Aunque desconocido de las grandes masas, el abogado Aleksándr Fiódorovich Kérenski, coterráneo de Lenin, 11 años mayor que el artífice de la Revolución de Octubre, fue la pieza clave en el derrumbe del zarismo y la creación de las condiciones objetivas para el asalto al Palacio de Invierno y la toma del poder por los bolcheviques.
Protagonizó y dirigió la llamada Revolución de Febrero, que derrocó al zar Nicolás, puso al Soviet de Petrogrado a la cabeza del descontento popular y el rechazo a la participación de Rusia en la Primera Guerra Mundial. Social revolucionario, como Lenin en sus comienzos, terminó convertido en un socialdemócrata reformista de la Duma, el Parlamento de Petrogrado, y él mismo un parlamentarista de tomo y lomo, incapaz de comprender la situación prerrevolucionaria que él mismo había provocado, hasta ser destituido y sobrepasado por las circunstancias. Aunque sea de no creerlo, murió en 1971 en Nueva York, habiendo ejercido una cátedra en la Universidad de Stanford.
Lo traigo a colación, guardando las debidas, monumentales e insalvables distancias, porque representa el modelo de descabezamiento de una autocracia por medios pacíficos, aunque carente de la capacidad y la decisión, no solo de descabezar al tirano, sino de comprender la debacle del sistema represivo y dar el paso al frente para continuar con la tarea de abrirse al futuro: no a una monarquía o a un régimen presidencialista obsoleto, ni a una democracia parlamentaria fiel al principio neoconservador de Lampedusa –que cambie todo para que no cambie nada– sino a una auténtica revolución radical y transformadora. En nuestro caso, no a una revolución castrocomunista, como quisieran los frustrados radicales del régimen, sino a una revolución democrática, aspiración de la inmensa mayoría de los venezolanos.

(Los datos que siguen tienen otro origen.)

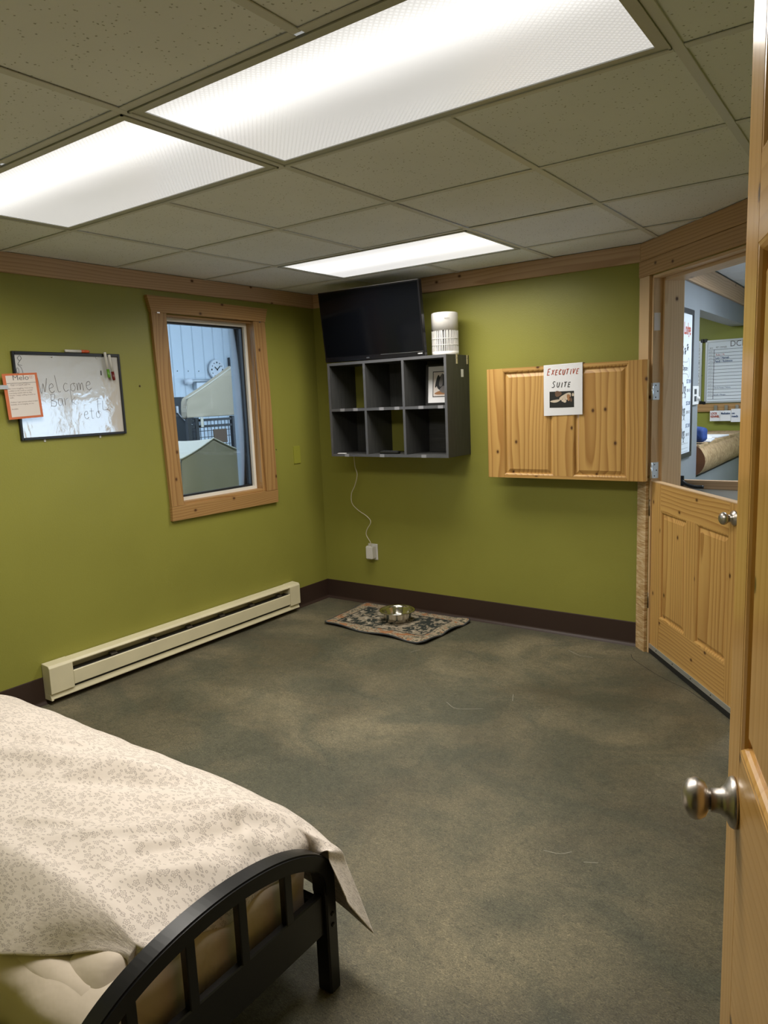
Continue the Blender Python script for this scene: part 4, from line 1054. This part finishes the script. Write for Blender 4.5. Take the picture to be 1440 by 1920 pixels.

Sin pretenderlo ni desearlo, Kerensky, incapaz de conducir a una revolución democrática que hubiera estado a la orden del día bajo otras condiciones, fue la pieza indispensable para desbrozar el camino de la institucionalidad permitiendo que Lenin asaltara el poder y montara la dictadura del proletariado. De allí que se le suela usar como el modelo anticipatorio de las grandes catástrofes marxistas. Fue el argumento con el que la derecha pinochetista chilena rechazó la democracia cristiana con sus dos Kerenskys: Eduardo Frei Montalba y Radomiro Tomic, quienes promovieron su “revolución en libertad” para abrirle paso a la revolución socialista de Salvador Allende. Como los socialdemócratas Fernando Henrique Cardoso se lo abriera a Lula y Raúl Alfonsín a los Kirchner. Y nuestro Rafael Caldera al teniente coronel Hugo Chávez Frías. Álvaro Uribe y el uribismo se encargaron de impedir que el modelo encontrara su aplicación en Juan Manuel Santos, cerrándole las puertas del Palacio Nariño a Gustavo Petro.
Juan Guaidó no es un Kerensky: su revolución de enero no ha descabezado al régimen castrocomunista de Nicolás Maduro, sino muy por el contrario, lo ha afianzado mediante su estrategia de cohabitación. Refugiándose en un parlamentarismo que neutraliza y licúa las condiciones prerrevolucionarias objetivas abiertas tras las demoledoras sanciones del gobierno de Trump, que bajo una dirección política apropiada hubieran podido dar paso a una escalada intervencionista, un levantamiento popular y la reconquista de Miraflores. No sucedió y muy posiblemente no sucederá.
El triunfo de los Fernández-Kirchner en Argentina facilitará el retorno de las izquierdas castrocomunistas de la región, que volverán en plan vengador “por el susto que nos han hecho pasar” –como diría el fascista italiano Kurzio Malaparte– estando pendientes las reelecciones de Luis Almagro al frente de la OEA y de Donald Trump al frente del gobierno norteamericano. Si no la alcanzaran, podría cerrarse un período excepcionalmente favorable para el desalojo de la dictadura castrochavista venezolana y la neutralización, incluso la superación de la tiranía cubana. Afianzando así la nunca abandonada ruta hacia la conquista del poder regional por parte del castrismo, que no ha descansado en todos estos sesenta años. Y desperdiciando la ocasión de abrir las conciencias populistas culpables de nuestras catástrofes.
Las sociedades padecen de horror vacui: no soportan el vacío de poder. Y aterradas ante la impotencia de los Kerenskys, suelen acoplarse a cualquier aventura política que les ofrezca firmeza, garantía y seguridad. La cohabitación es una vana ilusión y una ominosa traición. Si el pueblo democrático venezolano no sabe resolver este vacío de poder, ya vendrán los cavernícolas a llenarlo de sangre, sudor y lágrimas. Sabemos sus nombres. No los olvidaremos.